Alors que la COP21 approche à grands pas, la « communauté océan », rassemblant scientifiques, ONG et représentants du secteur privé, s’interroge sur ses marges de manœuvre pour influencer les négociations climatiques. De telles interrogations sont légitimes : au même titre que l’atmosphère, l’océan se trouve au cœur des processus climatiques. Parce qu’il absorbe du CO2 et une partie de la chaleur accumulée dans l’atmosphère, il participe à limiter le réchauffement climatique global. Mais il en subit du même coup les conséquences : il se réchauffe et s’acidifie.
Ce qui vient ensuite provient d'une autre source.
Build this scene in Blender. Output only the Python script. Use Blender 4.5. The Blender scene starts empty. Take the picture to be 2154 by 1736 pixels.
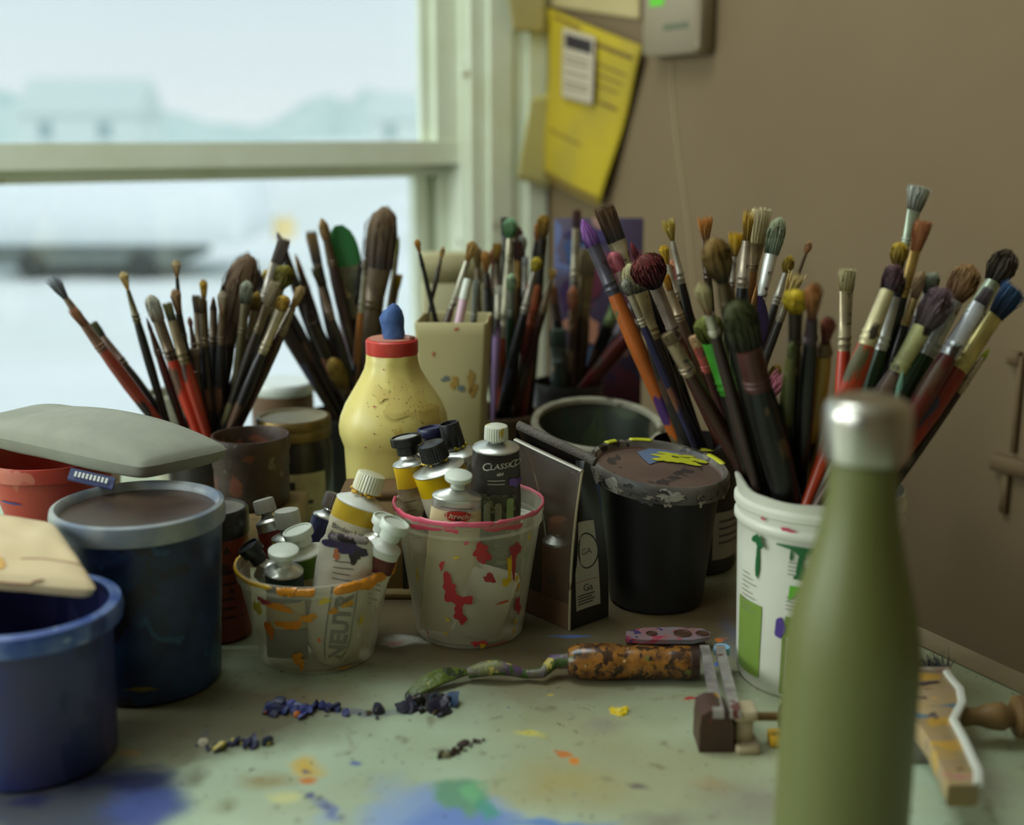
import bpy, math, random
from mathutils import Vector as V, Matrix, noise as mnoise
sc = bpy.context.scene
COL = sc.collection
PI = math.pi
T = 0.75                      # table top height above the floor
EYE = 0.41                    # lens height above the table top
F = 2600.0                    # focal length in pixels of the 2154 px wide frame
CX, CY = 1077.0, 868.0
PITCH = math.radians(12.95)
SP, CP = math.sin(PITCH), math.cos(PITCH)
LENS = V((0, 0, T + EYE))

# ------------------------------------------------------------------ camera
cam_d = bpy.data.cameras.new('camera'); cam = bpy.data.objects.new('camera', cam_d); COL.objects.link(cam)
cam.location = LENS
cam.rotation_euler = (PI/2 - PITCH, 0, 0)
cam_d.sensor_width = 36; cam_d.lens = F/2154*36; cam_d.clip_start = 0.02; cam_d.clip_end = 3000
cam_d.dof.use_dof = True; cam_d.dof.focus_distance = 1.03
cam_d.dof.aperture_fstop = (cam_d.lens/1000)/0.0145
cam_d.dof.aperture_blades = 0
sc.camera = cam
# ------------------------------------------------------------------ exposure
sc.view_settings.view_transform = 'Standard'; sc.view_settings.look = 'None'
sc.view_settings.exposure = 0.5; sc.view_settings.gamma = 1.0; sc.view_settings.use_curve_mapping = False
try:
    sc.cycles.use_denoising = True
    sc.cycles.max_bounces = 10; sc.cycles.diffuse_bounces = 4; sc.cycles.transparent_max_bounces = 24
    sc.cycles.caustics_reflective = False; sc.cycles.caustics_refractive = False
    sc.cycles.sample_clamp_indirect = 4.0
except Exception:
    pass

def lin(c):
    o = []
    for x in c[:3]:
        x = x/255.0
        o.append(x/12.92 if x <= 0.04045 else ((x+0.055)/1.055)**2.4)
    return (o[0], o[1], o[2], 1.0)

# room frame: CORNER where window wall and side wall meet; RD runs along the side wall towards the viewer, WD along the window wall
PHI = math.radians(28.5)
RD = V((math.sin(PHI), -math.cos(PHI), 0)); WD = V((-math.cos(PHI), -math.sin(PHI), 0))
CORNER = V((0.054, 2.25, 0))
def room(s, d, z):            # s metres along the window wall, d metres along the side wall, z above the floor
    p = CORNER + WD*s + RD*d
    return V((p.x, p.y, z))

# ------------------------------------------------------------------ sky
w = bpy.data.worlds.new('overcast_sky'); sc.world = w; w.use_nodes = True
nt = w.node_tree; nt.nodes.clear()
out = nt.nodes.new('ShaderNodeOutputWorld'); bg = nt.nodes.new('ShaderNodeBackground')
tc = nt.nodes.new('ShaderNodeTexCoord'); sx = nt.nodes.new('ShaderNodeSeparateXYZ'); rp = nt.nodes.new('ShaderNodeValToRGB')
nt.links.new(tc.outputs['Generated'], sx.inputs[0]); nt.links.new(sx.outputs['Z'], rp.inputs[0])
rp.color_ramp.elements[0].position = 0.0; rp.color_ramp.elements[0].color = (0.82, 0.90, 0.93, 1)
rp.color_ramp.elements[1].position = 0.13; rp.color_ramp.elements[1].color = (0.70, 0.83, 0.91, 1)
nt.links.new(rp.outputs[0], bg.inputs[0]); nt.links.new(bg.outputs[0], out.inputs[0])
bg.inputs[1].default_value = 0.9

# ------------------------------------------------------------------ daylight lamps at the openings of the room, some of them added
def area(name, loc, aim, sx_, sy_, power, color):
    l = bpy.data.lights.new(name, 'AREA'); l.shape = 'RECTANGLE'; l.size = sx_; l.size_y = sy_
    l.energy = power; l.color = color
    o = bpy.data.objects.new(name, l); COL.objects.link(o); o.location = loc
    o.rotation_euler = (V(aim)-V(loc)).to_track_quat('-Z', 'Z').to_euler()
    return o
SKYC = (0.90, 1.0, 0.95)
# out of frame: window in the far wall; second window and skylight added as fill
area('added_window_fill', room(2.88, .01, 1.55), room(2.4, 1.4, .7), .72, 1.25, 38, SKYC)  # added lamp for light from the back left, no known window
area('side_window_daylight', room(3.36, 1.35, 1.75), room(0.6, 1.0, 0.8), 1.5, 1.2, 17, SKYC)
area('added_overhead_fill', room(1.15, 0.62, 2.58), room(0.95, 0.95, 0.7), 1.0, 0.8, 11, SKYC)  # added overhead lamp to brighten the table top
sl_ = bpy.data.lights.new('hazy_sun', 'SUN'); sl_.energy = .8; sl_.angle = .12; sl_.color = (1.0, .98, .94)
so_ = bpy.data.objects.new('hazy_sun', sl_); COL.objects.link(so_); so_.rotation_euler = (V((-.30, .45, -.62))).to_track_quat('-Z', 'Z').to_euler()
pl = area('window_portal', room(1.2, -0.02, T+0.62), room(1.2, 1.0, T+0.62), 2.15, 1.4, 1, (1, 1, 1))
pl.data.cycles.is_portal = True

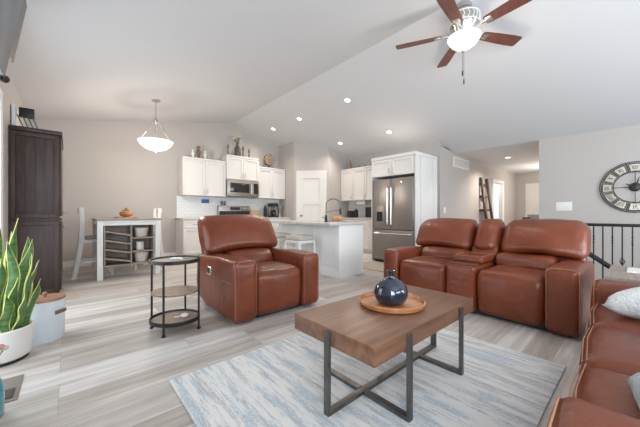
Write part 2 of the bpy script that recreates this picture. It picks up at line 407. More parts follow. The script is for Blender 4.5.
# glazed patio door in the left wall
b = MB()
for y0, y1, z0, z1 in ((2.35, 2.43, 0, 2.25), (4.34, 4.42, 0, 2.25), (2.43, 4.34, 2.17, 2.25), (2.43, 4.34, 0, .08), (3.35, 3.43, .08, 2.17)):
    b.box(XL-.12, XL-.03, y0, y1, z0, z1)
d1 = struct('door_1', b, M['trim'])
b = MB(); b.box(XL-.0, XL+.018, 4.42, 4.53, 0, 2.25); b.box(XL, XL+.018, 2.24, 2.35, 0, 2.25); b.box(XL, XL+.018, 2.24, 4.53, 2.25, 2.35)
struct('trim_1', b, M['trim'])
# pantry door: built along X, then placed on the diagonal
def panel_door(w, h, name, loc, rz, knobside=-1, panels=((.1, .9, .62, .95), (.1, .48, .06, .56), (.52, .9, .06, .56)), arch=False):
    b = MB(); t = .09
    b.box(-w/2-t, -w/2, -.03, 0, 0, h+t, .004); b.box(w/2, w/2+t, -.03, 0, 0, h+t, .004); b.box(-w/2, w/2, -.03, 0, h, h+t, .004)
    b.box(-w/2, w/2, -.012, 0, .01, h)
    st = .11
    b.box(-w/2, -w/2+st, -.034, -.012, .01, h, .003); b.box(w/2-st, w/2, -.034, -.012, .01, h, .003)
    for z0, z1 in ((.01, .22), (h*.60, h*.60+.12), (h-.13, h)): b.box(-w/2+st, w/2-st, -.034, -.012, z0, z1, .003)
    b.box(-.045, .045, -.034, -.012, .22, h*.60, .003)
    o = struct(name, b, M['cab']); o.location = loc; o.rotation_euler = (0, 0, rz)
    k = MB(); k.lathe([(.026, 0), (.026, .008), (.010, .012), (.010, .04), (.026, .05), (.028, .062), (.018, .075), (0, .078)], 16, Tr((knobside*(w/2-.06), -.034, 1.0)) @ Rot(PI/2, 'X'))
    kk = k.build('door_handle', M['steelbar'], o)
    return o
pd = panel_door(.70, 2.22, 'door_2', (5.30, 6.35, 0), -PI/4)
panel_door(.86, 2.08, 'door_3', (12.695, 2.30, 0), -PI/2)
# doorway casing in the hall wall
b = MB(); b.box(10.0, 10.1, 3.08, 3.1, 0, 2.16); b.box(11.05, 11.15, 3.08, 3.1, 0, 2.16); b.box(10.1, 11.05, 3.08, 3.1, 2.07, 2.16)
struct('trim_2', b, M['trim'])

# backsplashes
b = MB(); b.box(1.98, 4.94, YB-.012, YB, .95, 1.5); struct('trim_backsplash_back', b, M['tile'])
b = MB(); b.box(6.488, 6.5, 4.0, 5.98, .93, 1.5); struct('trim_backsplash_right', b, M['tile'])

# ------------------------------------------------------------------ rug and mats
rg = MB(); rg.rbox(.472, 2.55, .335, 1.955, 0.0, .012, r=.005, n=12, k=1)
tag(rg.build('area_rug', M['rug']), 'white and blue streaked rectangular rug under the coffee table', 'rug')
dm = MB(); dm.rbox(-.30, .10, 4.65, 5.03, 0, .012, r=.005, k=1)
tag(dm.build('door_mat', M['mat']), 'small beige mat on the floor beside the tall dark cabinet', 'mat')
km = MB(); km.rbox(4.25, 4.98, 3.1, 3.95, 0, .015, r=.006, k=1)
tag(km.build('kitchen_mat', M['mat']), 'beige kitchen mat on the floor in front of the refrigerator', 'mat')
fv = thing('floor_register', 'tan floor vent plate with a dark slot beside the potted snake plant', 'vent', (-.27, 2.50, 0))
fv.rotation_euler = (0, 0, 0)
bx(-.075, .055, -.165, .17, 0, .006, bev=.002).build('frame', mat('tan_vent_metal', (.20, .17, .145), .5), fv)
b = MB(); b.box(-.06, .035, -.13, -.01, .006, .009)
for i in range(6): b.box(-.058+i*.016, -.052+i*.016, -.13, -.01, .009, .012)
b.build('grille', mat('dark_vent_grille', (.07, .055, .045), .6), fv)

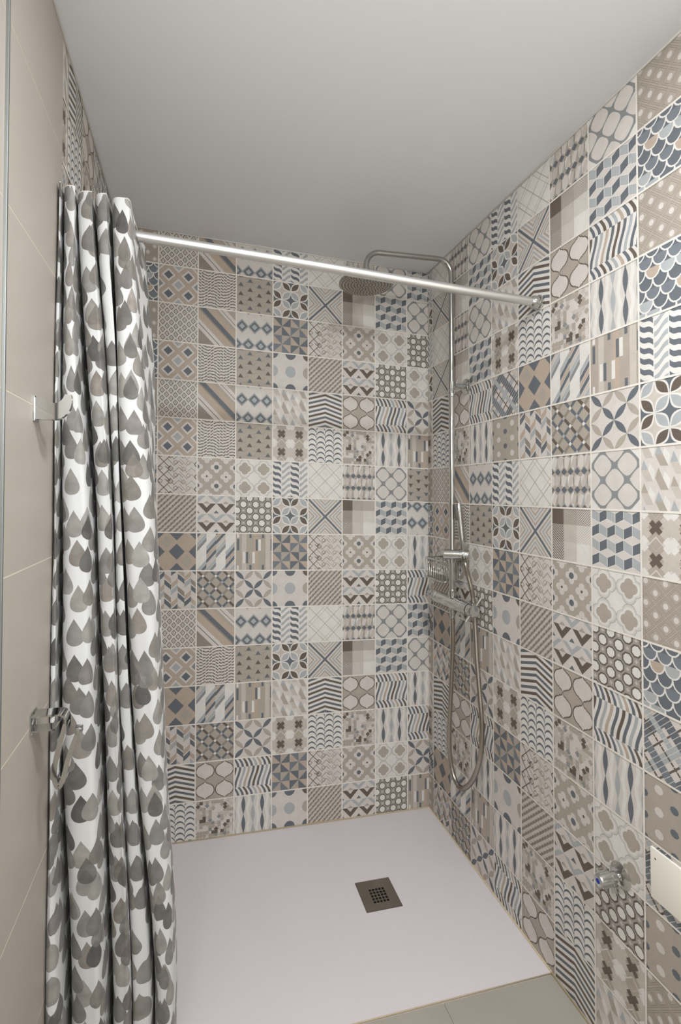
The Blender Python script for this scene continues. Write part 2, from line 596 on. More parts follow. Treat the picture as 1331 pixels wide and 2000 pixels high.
@pattern('vees', 'w')
def _(P):
    for i in range(-1, 3):
        for j in range(2):
            x = .25 + .5 * i; y = .5 * j
            P.conv([(x - .24, y + .22), (x, y + .48), (x + .24, y + .22)], 'b', 1); P.conv([(x - .12, y + .20), (x, y + .33), (x + .12, y + .20)], 'w', 2)
            P.conv([(x - .09, y + .225), (x, y + .15), (x + .09, y + .225)], 't', 3)
            xm = x + .25
            P.conv([(xm - .25, y), (xm, y + .22), (xm + .25, y)], 'g', 1); P.conv([(xm - .13, y), (xm, y + .115), (xm + .13, y)], 'w', 2)
            P.conv([(xm - .07, y + .48), (xm, y + .40), (xm + .07, y + .48)], 's', 3)

def octo(x, y, r):
    return [(x + r * math.cos(PI / 8 + k * PI / 4), y + r * math.sin(PI / 8 + k * PI / 4)) for k in range(8)]

@pattern('octagons', 'm')
def _(P):
    for i in range(-1, 5):
        for j in range(-1, 5):
            for o in (0, .5):
                x, y = (i + o + .15) / 3, (j + o + .15) / 3
                P.conv(octo(x, y, .112), 'b', 1); P.conv(octo(x, y, .084), 'W', 2)
                P.dia(x + 1 / 6, y, .035, .035, 'l', 1)

@pattern('prisms', 'w')
def _(P):
    for i in range(-1, 5):
        for j in range(-1, 5):
            x = i * .25; y = j * .36 + (.18 if i % 2 else 0) - .05 * i
            P.conv([(x, y), (x + .13, y), (x + .22, y + .18), (x + .09, y + .18)], 't' if i % 2 else 'l', 1)
            P.conv([(x, y), (x + .13, y), (x + .055, y - .16)], 'g' if (i + j) % 2 else 't', 1)
            P.conv([(x + .13, y), (x + .22, y + .18), (x + .25, y + .02), (x + .16, y - .10)], 'W', 1)

@pattern('crosses', 'w')
def _(P):
    def X(x, y, r, w, c, l):
        P.line((x - r, y - r), (x + r, y + r), w, c, l); P.line((x - r, y + r), (x + r, y - r), w, c, l)
    for x in (.25, .75):
        for y in (-.26, .24, .74, 1.24):
            X(x, y, .17, .19, 't', 1)
    for x in (0, .5, 1):
        for y in (.24, .74): X(x, y, .14, .16, 'l', 2)
    for x in (.25, .75):
        for y in (.24, .74):
            X(x, y, .085, .085, 'b', 3)
        for y in (.0, .5, 1): P.dia(x, y, .1, .1, 't', 2)
    for x in (0, .5, 1):
        for y in (0, .5, 1): X(x, y, .09, .12, 'W', 3)

@pattern('chevron', 'W')
def _(P):
    n = 8
    for k in range(-2, n + 1):
        y = k / n + .03; h = .062; d = .15; c = 's' if k % 2 else 'b'
        P.conv([(0, y + d), (.5, y), (.5, y + h), (0, y + d + h)], c, 1)
        P.conv([(.5, y), (1, y + d), (1, y + d + h), (.5, y + h)], c, 1)

@pattern('scales', 'W')
def _(P):
    for i in range(-1, 5):
        cx = .25 * i + .125 + .0
        cx = .25 * i + .12
        for k in range(-1, 9):
            y = k * .145 + (.07 if i % 2 else .0) + .02
            N = 8
            out = [(cx - .122 + .244 * s / N, y + .095 - .095 * math.sin(PI * s / N) ** .7) for s in range(N + 1)]
            inn = [(cx - .122 + .244 * s / N, y + .132 - .088 * math.sin(PI * s / N) ** .7) for s in range(N + 1)]
            for s in range(N):
                P.conv([out[s], out[s + 1], inn[s + 1], inn[s]], 's', 1)
        P.rect(cx + .122, 0, cx + .130, 1, 's', 1)

def lantern_pts(cx, cy, r):
    H = [(0, -1.06), (.07, -.9), (.2, -.8), (.33, -.77), (.4, -.68), (.6, -.62), (.82, -.44), (.94, -.22), (.98, 0)]
    P = H + [(x, -y) for x, y in H[::-1][1:]] + [(-x, -y) for x, y in H[1:]] + [(-x, y) for x, y in H[::-1][1:-1]]
    return [(cx + x * r, cy + y * r) for x, y in P]

@pattern('lanterns', 't')
def _(P):
    for x, y in ((.25, .25), (.75, .25), (.25, .75), (.75, .75)):
        P.poly(lantern_pts(x, y, .253), 'b', 1); P.poly(lantern_pts(x, y, .226), 'w', 2)

@pattern('pixels', 'w')
def _(P):
    rnd = random.Random(11)
    n = 13
    dark = {(2, 1), (3, 7), (3, 6), (2, 7), (10, 3), (10, 2), (11, 8), (10, 9), (7, 10), (6, 11), (9, 11), (1, 2), (7, 11)}
    for i in range(n + 1):
        for j in range(n + 1):
            x, y = i / n, j / n
            q = rnd.random()
            c = 'b' if (i, j) in dark else ('t' if q < .34 else ('l' if q < .55 else ('G' if q < .60 else None)))
            if c:
                if rnd.random() < .5: P.dia(x, y, .062, .062, c, 1 if c != 'b' else 2)
                else: P.rect(x - .042, y - .042, x + .042, y + .042, c, 1 if c != 'b' else 2)

@pattern('waves', 'W')
def _(P):
    cs = ['s', 's', 'b', 's', 'g', 'n', 's', 'b', 's', 'g', 's']
    for y0, y1, a, sh in ((0, .24, .11, 0), (.24, .77, .13, .4), (.77, 1.0, .11, 0)):
        for k in range(-2, 10):
            N = 10; pts = []
            for s in range(N + 1):
                f = s / N
                if y1 - y0 > .3: x = k * .12 + .03 + a * (.5 + .5 * math.cos(PI * f))
                else: x = k * .12 + .0 + a * math.sin(PI / 2 * f)
                pts.append((x, y0 + (y1 - y0) * f))
            P.ribbon(pts, lambda t: .031, cs[(k + (3 if y1 - y0 > .3 else 0)) % 11], 1)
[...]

Une cinquantaine de scientifiques internationaux(1) se sont réunis à Monaco du 12 au 14 janvier 2015 pour se pencher sur les impacts socioéconomiques locaux de l’acidification des océans, et dégager les messages-phares à adresser aux décideurs, notamment dans le cadre des négociations sur le climat.

Ces experts ont d’abord identifié cinq raisons pour lesquelles la communauté internationale sur le changement climatique se doit désormais d’intégrer pleinement la question de l’acidification des océans :

  • Des milliards d’individus dans le monde dépendent plus ou moins directement d’un océan en bonne santé, tant pour leur bien-être que pour leur développement. L’acidification ne se résume donc pas à une question environnementale, c’est également une question de développement.
  • Puisque l’acidification a pour origine une sur-concentration de CO2 dans l’atmosphère, son traitement relève nécessairement du cadre de la Convention-cadre des Nations unies sur les changements climatiques (CCNUCC). La COP21 représente donc une véritable opportunité d’intégrer l’océan dans les discussions et d’avancer vers un régime plus complet de lutte contre le changement climatique.
  • Réduire les émissions de CO2 est une priorité car cela aura des conséquences très significatives sur l’acidification des océans.
  • Par le passé, la communauté internationale a connu plusieurs succès en matière de gestion des pollutions planétaires (par exemple le protocole de Londres sur les déchets, la convention de Stockholm sur les polluants organiques persistants, etc.). Elle peut donc également réussir dans le domaine du changement climatique et de l’acidification des océans.
  • L’acidification des océans est une raison supplémentaire pour prendre des décisions ambitieuses, notamment en termes de réduction des émissions de CO2. À ce titre, elle doit être pleinement intégrée aux négociations de la CCNUCC.

Sur ces bases, sept recommandations ont été formulées, parmi lesquelles quatre touchent directement au processus CCNUCC, et donc à la COP21 :

  • 1. TEXTE JURIDIQUE : inclure l’océan dans le texte juridique de la COP21 et dans l’agenda post-2015, pour que le rôle de l’océan dans le devenir de l’humanité soit formellement reconnu, mais également pour stimuler les politiques de lutte contre l’acidification des océans aux échelles nationale et locale.
  • 2. FINANCE : encourager activement les projets liés à l’océan au sein du Fonds vert pour le climat, pour favoriser l’accès aux fonds par les communautés côtières et insulaires qui vont avoir à s’adapter à l’acidification des océans.
  • 3. SOLUTIONS : inclure la communauté scientifique sur les océans dans l’évaluation des solutions développées pour l’atténuation comme pour l’adaptation, pour s’assurer que ces solutions n’affectent pas, de manière indirecte et négative, la santé des zones côtières et des océans, ce qui en réalité aggraverait le problème futur et relèverait donc d’une forme de maladaptation.
  • 4. OBSERVATIONS : consolider l’intégration des observations sur l’acidification des océans dans les documents de l'Organe subsidiaire de conseil scientifique et technologique (SBSTA en anglais) de la CCNUCC, pour favoriser un suivi de cette question à l’échelle globale.